Fuori Sedia

Perché?! Io capisco se il posto non c’è. Esame, corridoio (cieco, buio e fetido: welcome to Roma Tre), due panche per duecento ragazzi, lo capisco. In fondo è colpa nostra, di chi ti chiede soldi per le tasse ma non investe in abitabilità. In quel caso lo capisco, che ti svacchi. Che ti accovacci. Che ti semi-sdrai. Sei anche carino, a vedersi: libro aperto in grembo, quando sulle cosce non tieni (appunto…) il laptop; aria assorta, mente speculativa, sai tanto di ggiovane in ambiente ggiovane. Sai pure di grunge, alternative e post-punk. 
È quando il posto c’è, che non capisco. Quando ti siedi ai piedi (rima interna) della panca libera. Quando ti metti a squadretta spalle al muro gambe dritte… e davanti hai un poltroncina. Libera, comoda e bella. Perché scegli il pavimento? Cosa ti porta al livello delle scarpe, del terriccio, della polvere? Come fai a non pensarci, quando scegli l’angolino, che stai facendo la stessa scelta della zella (e due: questa meno perfetta)?!
Passi quando sei in mood lucertola e segui il sole (e ti fai clessidra: utile, a volte); passi quando accanto o dirimpetto hai il maschietto (tre) o la femminuccia che ti garba, e magari t’accovacci a sbirciacchiare in utilissime prospettive (sì, nota sessista: e allora?!). 
Ma quando il posto c’è… perché, Studente, ti fai Fuori Sedia? Cos’è che hai, nostalgia di una qualifica assonante mai esperita? Ambisci a qualcosa che gli assomigli? Ma Fuori SEDE è un’altra cosa. E non implica, credimi, sciatteria. 
Anzi.
Vedi, Studente Fuori Sedia, su questo punto tu apri e vivi un paradosso: lo/la (va bene così? Is that politically correct enough?) Studente Fuori Sede i panni che indossa se li lava da sé, e ci pensa quarantasei volte prima di stravaccarsi in terra. Lo studente Fuori SEDE sa che toccherà a lui e solo a lui (a lei e solo a lei…), prima di potere rindossare, strofinare pre-lavare e pure céntri-fugare (e stendere e stirare!). 
Tu no. Non ci pensi e non t’importa. Tu sei in sede / E lo si vede (e quattro!). E te ne fotti, per dirla alla cortese: tanto ci pensa mammà (dubito papà), a garantirti pannucci puliti da lordare a piacimento. Li capisci adesso quegli sguardi, tra biasimo e pietà?

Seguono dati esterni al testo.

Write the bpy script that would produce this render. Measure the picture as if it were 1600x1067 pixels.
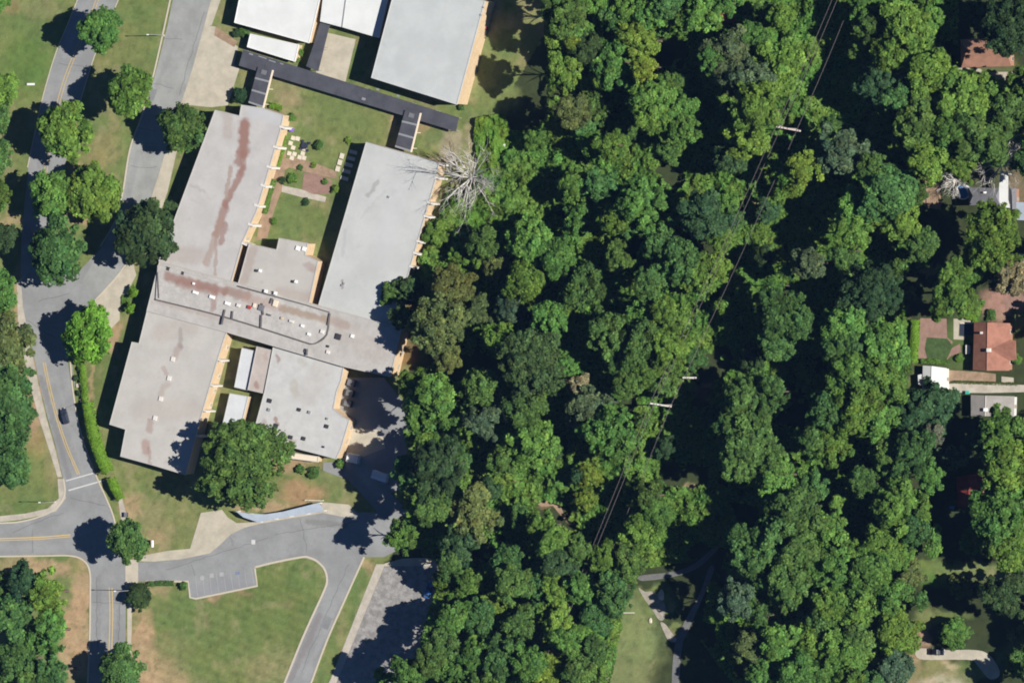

Quel muovere istintivo di dita agli spiccetti (tipo barbone, per capirsi)? 
Nemmeno a scomodarlo, il connubio stazione eretta-dignità (ce n’è, pare, anche tra i primati; loro, poi, non sanno cosa sia corruzione), il punto è un altro:
Non mi urta la postura / Non è fatto di figura // A seccarmi studentello / È il tuo odio pel tinello.